---------- Material for this exercise
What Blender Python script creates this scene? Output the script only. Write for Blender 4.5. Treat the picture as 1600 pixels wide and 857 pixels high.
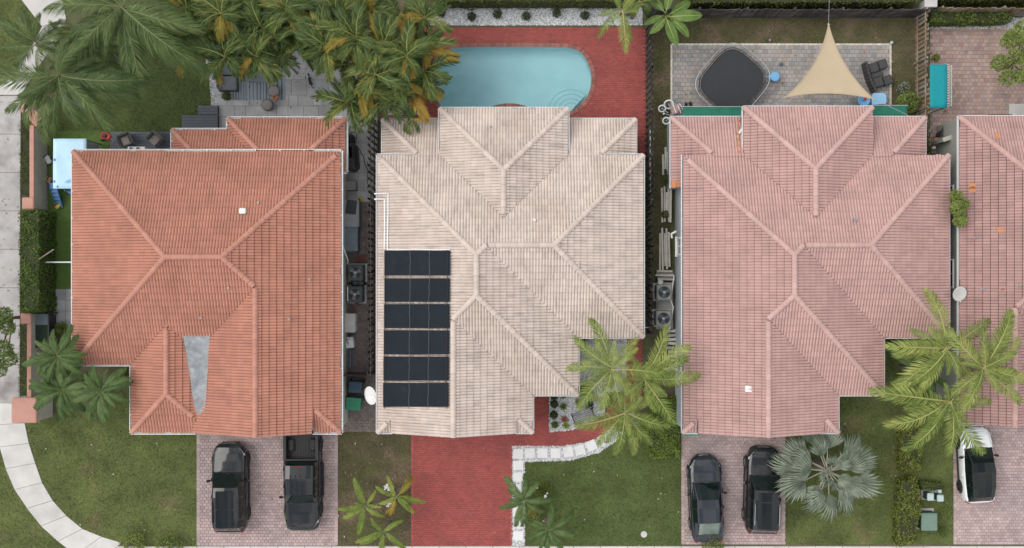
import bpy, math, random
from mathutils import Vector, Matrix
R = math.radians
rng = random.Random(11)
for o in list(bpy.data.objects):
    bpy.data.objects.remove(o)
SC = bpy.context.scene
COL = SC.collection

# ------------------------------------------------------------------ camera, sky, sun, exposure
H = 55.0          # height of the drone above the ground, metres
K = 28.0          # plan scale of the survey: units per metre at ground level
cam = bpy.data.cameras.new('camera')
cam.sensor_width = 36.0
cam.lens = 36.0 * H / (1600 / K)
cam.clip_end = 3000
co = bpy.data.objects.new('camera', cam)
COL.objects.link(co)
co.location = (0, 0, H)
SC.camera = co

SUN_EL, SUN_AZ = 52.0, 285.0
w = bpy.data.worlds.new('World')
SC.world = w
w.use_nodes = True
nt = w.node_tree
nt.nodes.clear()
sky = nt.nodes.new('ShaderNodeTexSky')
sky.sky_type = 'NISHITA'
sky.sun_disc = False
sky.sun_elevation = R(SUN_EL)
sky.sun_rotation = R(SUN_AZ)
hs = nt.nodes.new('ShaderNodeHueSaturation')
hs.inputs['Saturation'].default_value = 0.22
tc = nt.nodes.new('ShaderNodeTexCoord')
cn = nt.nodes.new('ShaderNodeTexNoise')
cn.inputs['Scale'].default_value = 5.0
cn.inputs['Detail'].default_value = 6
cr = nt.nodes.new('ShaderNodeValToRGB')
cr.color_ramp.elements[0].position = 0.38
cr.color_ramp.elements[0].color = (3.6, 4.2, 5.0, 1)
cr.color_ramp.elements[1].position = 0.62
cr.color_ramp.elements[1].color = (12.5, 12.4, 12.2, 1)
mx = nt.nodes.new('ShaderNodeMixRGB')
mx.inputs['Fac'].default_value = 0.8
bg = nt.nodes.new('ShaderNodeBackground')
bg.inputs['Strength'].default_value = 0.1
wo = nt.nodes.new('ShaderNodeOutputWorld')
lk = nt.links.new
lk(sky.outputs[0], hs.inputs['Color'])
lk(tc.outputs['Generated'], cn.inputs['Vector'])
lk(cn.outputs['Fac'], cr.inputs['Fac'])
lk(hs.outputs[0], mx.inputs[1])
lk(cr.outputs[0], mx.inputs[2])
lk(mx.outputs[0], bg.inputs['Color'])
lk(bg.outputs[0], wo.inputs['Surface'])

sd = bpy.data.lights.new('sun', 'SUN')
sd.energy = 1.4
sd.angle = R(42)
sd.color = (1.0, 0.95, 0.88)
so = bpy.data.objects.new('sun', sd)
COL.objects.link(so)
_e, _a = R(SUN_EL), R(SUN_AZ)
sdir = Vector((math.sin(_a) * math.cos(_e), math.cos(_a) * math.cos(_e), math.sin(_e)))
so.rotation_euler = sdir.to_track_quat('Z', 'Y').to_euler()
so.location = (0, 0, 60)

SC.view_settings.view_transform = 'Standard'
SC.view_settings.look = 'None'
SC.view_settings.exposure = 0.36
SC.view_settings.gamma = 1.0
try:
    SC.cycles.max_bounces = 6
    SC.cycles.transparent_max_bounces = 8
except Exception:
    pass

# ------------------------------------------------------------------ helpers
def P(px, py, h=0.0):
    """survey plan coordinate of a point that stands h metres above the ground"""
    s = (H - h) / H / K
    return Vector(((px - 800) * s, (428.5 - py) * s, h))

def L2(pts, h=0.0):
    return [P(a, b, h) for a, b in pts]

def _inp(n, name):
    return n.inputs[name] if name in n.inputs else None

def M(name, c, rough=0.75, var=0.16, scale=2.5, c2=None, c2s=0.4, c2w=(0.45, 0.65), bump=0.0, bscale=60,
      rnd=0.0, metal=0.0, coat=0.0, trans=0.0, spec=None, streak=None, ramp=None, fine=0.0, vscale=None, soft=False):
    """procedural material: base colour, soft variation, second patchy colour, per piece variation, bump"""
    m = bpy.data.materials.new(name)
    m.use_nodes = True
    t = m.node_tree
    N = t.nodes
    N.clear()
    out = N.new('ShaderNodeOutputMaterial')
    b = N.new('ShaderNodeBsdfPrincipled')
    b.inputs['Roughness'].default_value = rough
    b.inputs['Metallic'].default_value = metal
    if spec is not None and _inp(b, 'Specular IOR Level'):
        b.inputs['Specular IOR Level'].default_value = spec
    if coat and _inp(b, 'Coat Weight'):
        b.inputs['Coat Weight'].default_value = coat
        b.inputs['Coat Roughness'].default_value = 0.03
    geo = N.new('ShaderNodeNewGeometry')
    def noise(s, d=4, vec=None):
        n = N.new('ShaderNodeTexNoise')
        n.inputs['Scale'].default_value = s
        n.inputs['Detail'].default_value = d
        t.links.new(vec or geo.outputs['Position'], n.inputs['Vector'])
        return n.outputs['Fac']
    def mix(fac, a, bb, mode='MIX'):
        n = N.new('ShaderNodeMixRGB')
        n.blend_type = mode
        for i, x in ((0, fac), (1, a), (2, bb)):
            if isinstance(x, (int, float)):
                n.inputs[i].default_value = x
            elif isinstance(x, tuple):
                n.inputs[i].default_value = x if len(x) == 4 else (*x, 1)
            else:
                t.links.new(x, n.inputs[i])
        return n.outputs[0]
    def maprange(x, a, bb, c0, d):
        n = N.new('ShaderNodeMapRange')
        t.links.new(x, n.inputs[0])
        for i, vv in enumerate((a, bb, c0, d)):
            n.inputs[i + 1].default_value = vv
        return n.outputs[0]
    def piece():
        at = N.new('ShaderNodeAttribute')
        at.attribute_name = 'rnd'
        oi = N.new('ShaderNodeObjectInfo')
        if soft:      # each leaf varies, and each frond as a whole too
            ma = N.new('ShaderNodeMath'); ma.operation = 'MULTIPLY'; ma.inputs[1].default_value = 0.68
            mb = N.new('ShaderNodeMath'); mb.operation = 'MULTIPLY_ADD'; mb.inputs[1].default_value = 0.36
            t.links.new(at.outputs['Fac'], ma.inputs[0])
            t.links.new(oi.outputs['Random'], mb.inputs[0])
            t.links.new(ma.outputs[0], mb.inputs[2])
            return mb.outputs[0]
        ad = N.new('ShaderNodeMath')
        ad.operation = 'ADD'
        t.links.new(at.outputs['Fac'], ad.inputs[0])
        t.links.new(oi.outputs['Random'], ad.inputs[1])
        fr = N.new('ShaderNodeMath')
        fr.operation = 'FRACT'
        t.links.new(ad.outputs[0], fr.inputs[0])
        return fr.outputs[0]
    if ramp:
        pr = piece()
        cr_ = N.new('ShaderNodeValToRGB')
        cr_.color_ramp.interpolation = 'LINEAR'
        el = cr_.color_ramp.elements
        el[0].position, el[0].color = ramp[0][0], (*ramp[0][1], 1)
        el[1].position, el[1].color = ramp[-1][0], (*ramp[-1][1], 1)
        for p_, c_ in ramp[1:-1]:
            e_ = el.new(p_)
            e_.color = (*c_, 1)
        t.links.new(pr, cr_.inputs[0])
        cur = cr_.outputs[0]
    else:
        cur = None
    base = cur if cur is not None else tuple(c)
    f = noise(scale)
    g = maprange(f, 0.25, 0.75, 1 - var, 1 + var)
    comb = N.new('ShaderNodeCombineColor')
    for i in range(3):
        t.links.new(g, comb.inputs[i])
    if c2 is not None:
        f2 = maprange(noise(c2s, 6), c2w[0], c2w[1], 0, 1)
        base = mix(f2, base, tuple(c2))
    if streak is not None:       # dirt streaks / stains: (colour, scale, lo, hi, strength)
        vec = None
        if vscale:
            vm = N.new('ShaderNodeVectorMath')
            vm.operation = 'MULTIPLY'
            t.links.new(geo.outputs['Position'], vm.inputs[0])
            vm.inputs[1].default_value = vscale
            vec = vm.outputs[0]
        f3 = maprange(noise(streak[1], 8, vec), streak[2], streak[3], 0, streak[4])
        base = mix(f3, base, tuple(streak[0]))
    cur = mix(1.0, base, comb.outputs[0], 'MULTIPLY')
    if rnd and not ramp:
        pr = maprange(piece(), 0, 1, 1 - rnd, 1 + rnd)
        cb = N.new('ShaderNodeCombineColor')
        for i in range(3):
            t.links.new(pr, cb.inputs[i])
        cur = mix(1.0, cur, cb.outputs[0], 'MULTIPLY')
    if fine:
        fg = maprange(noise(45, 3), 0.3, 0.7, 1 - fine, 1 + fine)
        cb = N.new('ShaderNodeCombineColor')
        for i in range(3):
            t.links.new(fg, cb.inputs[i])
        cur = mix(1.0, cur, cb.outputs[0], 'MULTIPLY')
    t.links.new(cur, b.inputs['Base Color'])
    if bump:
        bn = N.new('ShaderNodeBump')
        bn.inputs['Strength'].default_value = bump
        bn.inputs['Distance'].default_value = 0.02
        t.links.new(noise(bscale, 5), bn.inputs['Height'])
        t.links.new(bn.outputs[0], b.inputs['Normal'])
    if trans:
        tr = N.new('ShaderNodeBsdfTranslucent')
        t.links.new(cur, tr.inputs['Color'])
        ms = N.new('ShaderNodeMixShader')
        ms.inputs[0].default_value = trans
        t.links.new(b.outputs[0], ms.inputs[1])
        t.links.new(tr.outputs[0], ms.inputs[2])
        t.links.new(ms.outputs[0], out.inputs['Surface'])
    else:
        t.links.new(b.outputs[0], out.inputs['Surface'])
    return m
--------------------
---------- Material for this exercise
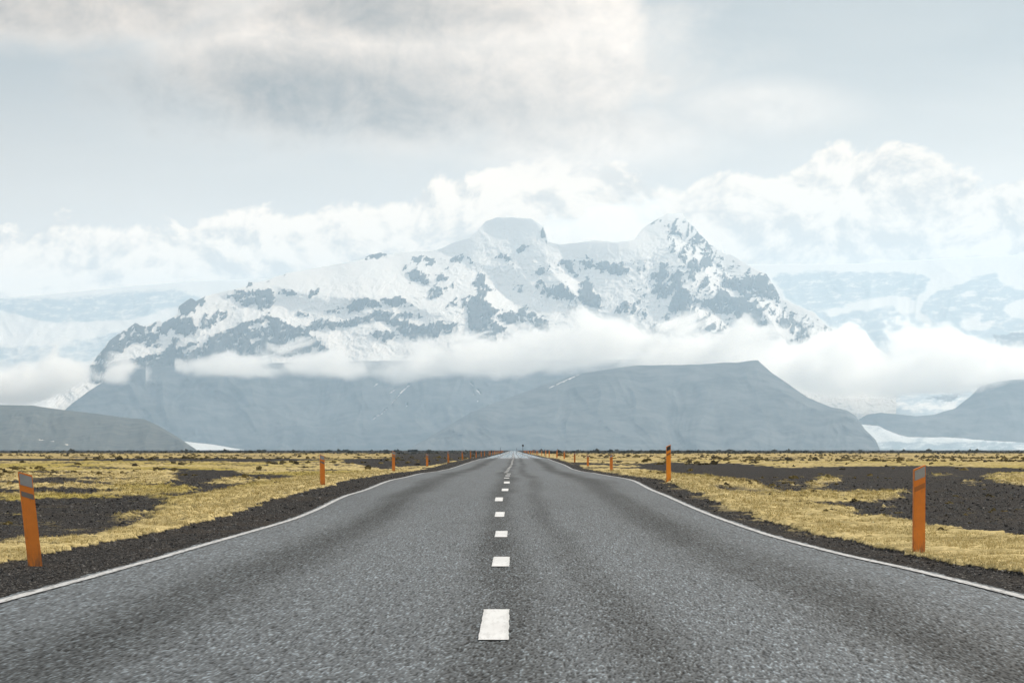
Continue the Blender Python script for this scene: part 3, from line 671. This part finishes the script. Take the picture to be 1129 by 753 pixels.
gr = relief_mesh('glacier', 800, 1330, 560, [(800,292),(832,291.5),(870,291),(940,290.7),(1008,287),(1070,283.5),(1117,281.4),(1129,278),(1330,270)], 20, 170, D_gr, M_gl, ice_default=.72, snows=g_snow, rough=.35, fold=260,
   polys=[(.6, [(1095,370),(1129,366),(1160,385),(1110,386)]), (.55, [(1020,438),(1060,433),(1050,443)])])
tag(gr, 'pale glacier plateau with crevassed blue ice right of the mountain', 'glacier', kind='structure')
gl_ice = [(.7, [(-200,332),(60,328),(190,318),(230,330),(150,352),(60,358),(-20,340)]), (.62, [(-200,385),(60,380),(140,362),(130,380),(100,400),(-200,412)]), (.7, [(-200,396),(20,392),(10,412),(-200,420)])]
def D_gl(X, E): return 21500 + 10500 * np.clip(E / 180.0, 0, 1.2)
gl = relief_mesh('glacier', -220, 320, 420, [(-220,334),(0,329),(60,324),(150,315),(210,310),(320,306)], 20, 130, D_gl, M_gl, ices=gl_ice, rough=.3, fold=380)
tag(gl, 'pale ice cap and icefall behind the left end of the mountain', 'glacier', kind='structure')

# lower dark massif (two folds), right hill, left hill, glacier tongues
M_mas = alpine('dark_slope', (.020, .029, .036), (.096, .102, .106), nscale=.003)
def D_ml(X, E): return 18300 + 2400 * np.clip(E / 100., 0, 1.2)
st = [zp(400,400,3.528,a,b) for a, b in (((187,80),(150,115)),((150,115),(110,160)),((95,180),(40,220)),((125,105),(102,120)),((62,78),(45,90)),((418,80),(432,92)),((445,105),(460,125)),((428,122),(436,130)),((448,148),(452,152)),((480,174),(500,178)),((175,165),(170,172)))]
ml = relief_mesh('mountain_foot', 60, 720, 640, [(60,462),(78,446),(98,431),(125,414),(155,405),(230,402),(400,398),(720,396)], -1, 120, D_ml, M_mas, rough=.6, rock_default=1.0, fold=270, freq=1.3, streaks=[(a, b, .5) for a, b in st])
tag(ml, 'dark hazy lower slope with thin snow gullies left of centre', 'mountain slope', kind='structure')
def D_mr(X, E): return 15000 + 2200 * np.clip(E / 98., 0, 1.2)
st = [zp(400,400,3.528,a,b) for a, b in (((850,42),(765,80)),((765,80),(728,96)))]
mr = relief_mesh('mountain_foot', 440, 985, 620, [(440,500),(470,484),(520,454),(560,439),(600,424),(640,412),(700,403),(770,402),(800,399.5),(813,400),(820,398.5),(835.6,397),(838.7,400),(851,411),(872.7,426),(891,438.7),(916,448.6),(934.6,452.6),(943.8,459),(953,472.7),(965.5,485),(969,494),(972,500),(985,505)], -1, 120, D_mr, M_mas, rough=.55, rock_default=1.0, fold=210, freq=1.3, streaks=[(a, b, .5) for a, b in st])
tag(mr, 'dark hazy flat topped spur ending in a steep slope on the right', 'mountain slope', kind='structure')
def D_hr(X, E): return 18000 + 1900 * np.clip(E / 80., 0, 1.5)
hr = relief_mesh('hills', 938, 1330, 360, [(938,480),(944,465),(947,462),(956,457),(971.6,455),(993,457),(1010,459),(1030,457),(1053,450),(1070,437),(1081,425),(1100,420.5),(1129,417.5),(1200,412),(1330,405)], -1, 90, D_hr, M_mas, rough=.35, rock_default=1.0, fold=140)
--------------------
The exercise:
Each line from the one bearing "Continue the Blender" through the one bearing "tag(gl, 'pale ice" is to be duplicated without change; all remaining lines are to be left out.

Answer to this problem:
Continue the Blender Python script for this scene: part 3, from line 671. This part finishes the script. Take the picture to be 1129 by 753 pixels.
gr = relief_mesh('glacier', 800, 1330, 560, [(800,292),(832,291.5),(870,291),(940,290.7),(1008,287),(1070,283.5),(1117,281.4),(1129,278),(1330,270)], 20, 170, D_gr, M_gl, ice_default=.72, snows=g_snow, rough=.35, fold=260,
   polys=[(.6, [(1095,370),(1129,366),(1160,385),(1110,386)]), (.55, [(1020,438),(1060,433),(1050,443)])])
tag(gr, 'pale glacier plateau with crevassed blue ice right of the mountain', 'glacier', kind='structure')
gl_ice = [(.7, [(-200,332),(60,328),(190,318),(230,330),(150,352),(60,358),(-20,340)]), (.62, [(-200,385),(60,380),(140,362),(130,380),(100,400),(-200,412)]), (.7, [(-200,396),(20,392),(10,412),(-200,420)])]
def D_gl(X, E): return 21500 + 10500 * np.clip(E / 180.0, 0, 1.2)
gl = relief_mesh('glacier', -220, 320, 420, [(-220,334),(0,329),(60,324),(150,315),(210,310),(320,306)], 20, 130, D_gl, M_gl, ices=gl_ice, rough=.3, fold=380)
tag(gl, 'pale ice cap and icefall behind the left end of the mountain', 'glacier', kind='structure')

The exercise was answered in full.